The right of a commercial landlord to terminate for non-payment of rent is well established, but it is not absolute. The Ontario Superior Court of Justice has confirmed in 2268188 Ontario Ltd. (Serenity Decks) v. 1540256 Ontario Ltd., 2026 ONSC 2695, that a landlord acting within the literal terms of a lease may nonetheless be found to have acted in bad faith, and may be ordered to pay damages, where the arrears it relies on are of its own making and the response is disproportionate to the breach. The decision is a cautionary one for landlords and a useful illustration, for those who advise them, of the limits the court will place on the strict enforcement of contractual rights.
The Facts
Serenity Decks held a 10-year lease commencing in 2018. In the fall of 2024, the landlord demanded a range of repairs and, concerned that accepting rent might waive its rights regarding the alleged breaches, began refusing rent payments from October 2024. By March 2025 the landlord resumed accepting rent, and the parties began discussing the months that had gone unpaid. By late July 2025, the tenant had paid all 2025 rent, and its counsel had transferred more than $22,000 toward the disputed 2024 months, leaving about $15,000 outstanding, a little more than one month’s rent.
On the evening of July 29, 2025, the tenant’s principal emailed the landlord’s counsel inviting arrangements to collect any outstanding monies the following day. The landlord did not wait. It locked the tenant out that same evening and purported to terminate the lease. Five days later, after the tenant commenced a court application, the tenant was allowed back in. It has paid all arrears and has paid rent on time since.
The Tenant’s Application: Damages for a Bad Faith Lockout
The court acknowledged that the landlord had technically acted in accordance with the lease, since the tenant was in arrears. But under s. 20(1) of the Commercial Tenancies Act, which gives the court broad discretion to grant relief from forfeiture on such terms as it thinks fit, the court found the landlord acted in bad faith and awarded the tenant $5,777.88 in damages for five days of lost business.
Four factors drove the analysis. First, the arrears originated in the landlord’s own refusal to accept rent. Using arrears one has created as grounds for termination undermines the tenant’s legitimate contractual interests and is contrary to the organizing principle of good faith in Bhasin v. Hrynew. Second, the tenant’s conduct was not serious, since by the lockout date it had paid all rent owing for 2025 and had just transferred over $22,000. Third, the gravity of the breach was small, amounting to just over one month’s rent, seven years into a ten-year lease. The court also pointedly questioned the timing of the lockout, the evening before the tenant said it would pay, which would have removed the landlord’s right to lock the tenant out at all. Fourth, the disparity in harm was stark, as the tenant ran its entire business from the premises.
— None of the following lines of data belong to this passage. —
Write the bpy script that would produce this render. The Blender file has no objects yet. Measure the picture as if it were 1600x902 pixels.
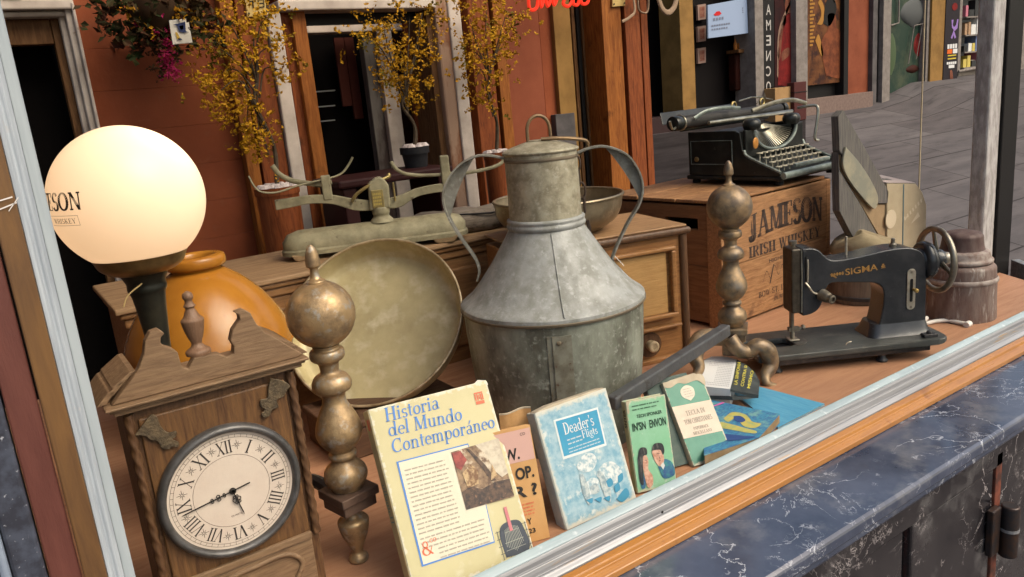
import bpy, bmesh, math, random
from mathutils import Vector, Matrix, Euler, noise
R = math.radians
sin, cos, pi = math.sin, math.cos, math.pi
S = bpy.context.scene
COL = S.collection

# ------------------------------------------------------------------ camera, sky, sun, exposure
F_PX, CX, CY = 1209.0, 800.0, 451.0                  # the photograph is 1600 x 902
def _n(v): return Vector(v).normalized()
ZC = -_n((470, 4949, 1209))                          # world up, right and into-the-window in camera axes (x right, y down, z forward)
XC = Vector((1850, -471, 1209)); XC = (XC - ZC * XC.dot(ZC)).normalized()
YC = ZC.cross(XC).normalized()
EYE = Vector((0.0, -0.80, 0.63))
cam_d = bpy.data.cameras.new('camera'); cam = bpy.data.objects.new('camera', cam_d); COL.objects.link(cam)
right = Vector((XC[0], YC[0], ZC[0])); down = Vector((XC[1], YC[1], ZC[1])); fwd = Vector((XC[2], YC[2], ZC[2]))
M = Matrix.Identity(4)
for i in range(3):
    M[i][0], M[i][1], M[i][2], M[i][3] = right[i], -down[i], -fwd[i], EYE[i]
cam.matrix_world = M
cam_d.sensor_width = 36; cam_d.lens = F_PX / 1600 * 36
cam_d.clip_start = 0.02; cam_d.clip_end = 400
S.camera = cam

SUN_EL, SUN_AZ = R(48), R(150)                       # azimuth measured from +y towards +x
w = bpy.data.worlds.new('World'); S.world = w; w.use_nodes = True
nt = w.node_tree; nt.nodes.clear()
sky = nt.nodes.new('ShaderNodeTexSky'); sky.sky_type = 'NISHITA'; sky.sun_disc = False
sky.sun_elevation = SUN_EL; sky.sun_rotation = SUN_AZ; sky.air_density = 1.2; sky.dust_density = 6.0; sky.ozone_density = 0.6
bg = nt.nodes.new('ShaderNodeBackground'); bg.inputs['Strength'].default_value = 0.115
out = nt.nodes.new('ShaderNodeOutputWorld')
nt.links.new(sky.outputs[0], bg.inputs[0]); nt.links.new(bg.outputs[0], out.inputs[0])
sun_d = bpy.data.lights.new('sun', 'SUN'); sun_d.energy = 1.2; sun_d.angle = R(45); sun_d.color = (1.0, 0.86, 0.70)
sun = bpy.data.objects.new('sun', sun_d); COL.objects.link(sun)
sd = Vector((sin(SUN_AZ) * cos(SUN_EL), cos(SUN_AZ) * cos(SUN_EL), sin(SUN_EL)))
sun.rotation_euler = sd.to_track_quat('Z', 'Y').to_euler()
S.view_settings.view_transform = 'Standard'; S.view_settings.look = 'None'
S.view_settings.gamma = 1; S.view_settings.use_curve_mapping = False
S.view_settings.exposure = 0.86
S.cycles.max_bounces = 8; S.cycles.transparent_max_bounces = 16
S.cycles.use_denoising = True

# ------------------------------------------------------------------ small helpers
def at(px, py, y):
    """the world point seen at photo pixel (px, py) on the plane y"""
    d = right * (px - CX) + down * (py - CY) + fwd * F_PX
    return EYE + d * ((y - EYE.y) / d.y)
def fl(px, py, z=0.0):
    d = right * (px - CX) + down * (py - CY) + fwd * F_PX
    return EYE + d * ((z - EYE.z) / d.z)
def T(x=0, y=0, z=0): return Matrix.Translation((x, y, z))
def RX(a): return Matrix.Rotation(a, 4, 'X')
def RY(a): return Matrix.Rotation(a, 4, 'Y')
def RZ(a): return Matrix.Rotation(a, 4, 'Z')
UP = RX(pi / 2)                                       # turns a drawing in (x, y) into one that stands in (x, z) and faces -y

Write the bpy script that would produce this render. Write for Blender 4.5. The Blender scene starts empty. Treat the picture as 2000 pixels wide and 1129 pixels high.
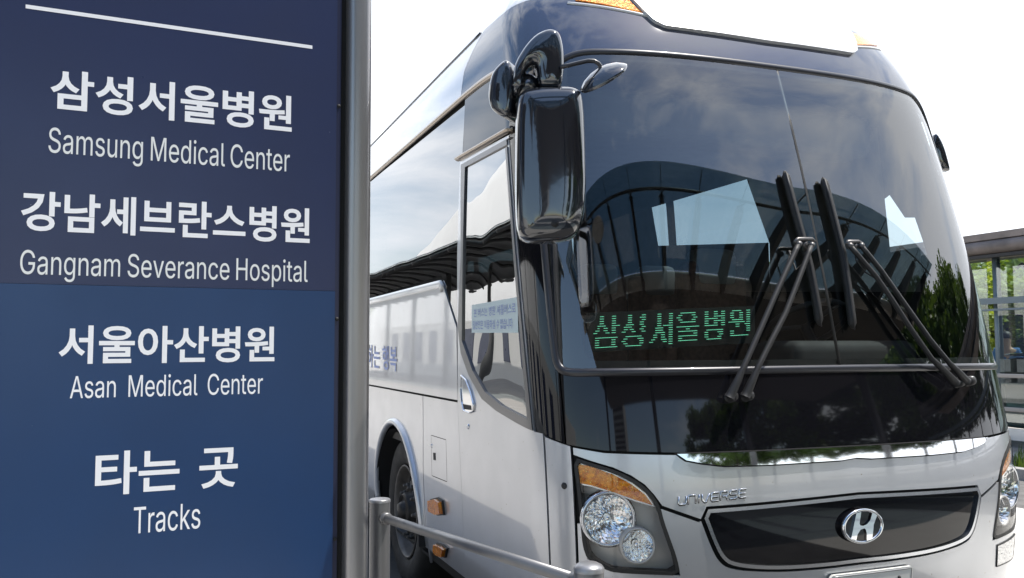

The Landlord’s Application: Termination for Failure to Repair
The landlord separately sought a declaration that it could terminate based on the tenant’s alleged failure to maintain the premises, relying on a 2024 building report listing potential Fire Code items. The court dismissed the application, applying the principles from Angling Outfitters. The mere existence of a breach does not give a right of re-entry, and forfeiture requires breaches so grave that they deny the landlord substantially the whole benefit of the lease, with conduct that is “persistent, substantial or reprehensible.” Here there was no correspondence about repairs after March 2025, no proven Fire Code violations, and no evidence the landlord considered the deficiencies serious enough to do the work itself and charge it back as the lease allowed. Resuming acceptance of rent in March 2025 was itself an implicit assertion that the lease should continue.
Why This Matters to Transactional Lawyers
For counsel advising commercial landlords, Serenity Decks is a reminder that a client’s strongest contractual right is also its most easily overplayed. The lease will often supply a technical basis for termination, but technical entitlement is no longer the end of the inquiry.
When leasing clients call about a defaulting counterparty, the strict rights in the lease are only the starting point. A landlord weighing a rent-refusal strategy to preserve its remedies should understand the trap this case illustrates. Manufactured arrears make an unreliable foundation for termination, and courts will scrutinize both the origin of the default and the proportionality of the response. Practical drafting and advisory points follow. Build a clear protocol into the lease for accepting rent without prejudice during a default dispute, so the client never feels compelled to refuse rent. Document repair complaints contemporaneously and consistently, since long silences will be read as acquiescence. And before any lockout, pause when the tenant has communicated an imminent cure. Terminating hours before a promised payment looks less like enforcing a right and more like seizing a pretext, and this decision comes at a cost.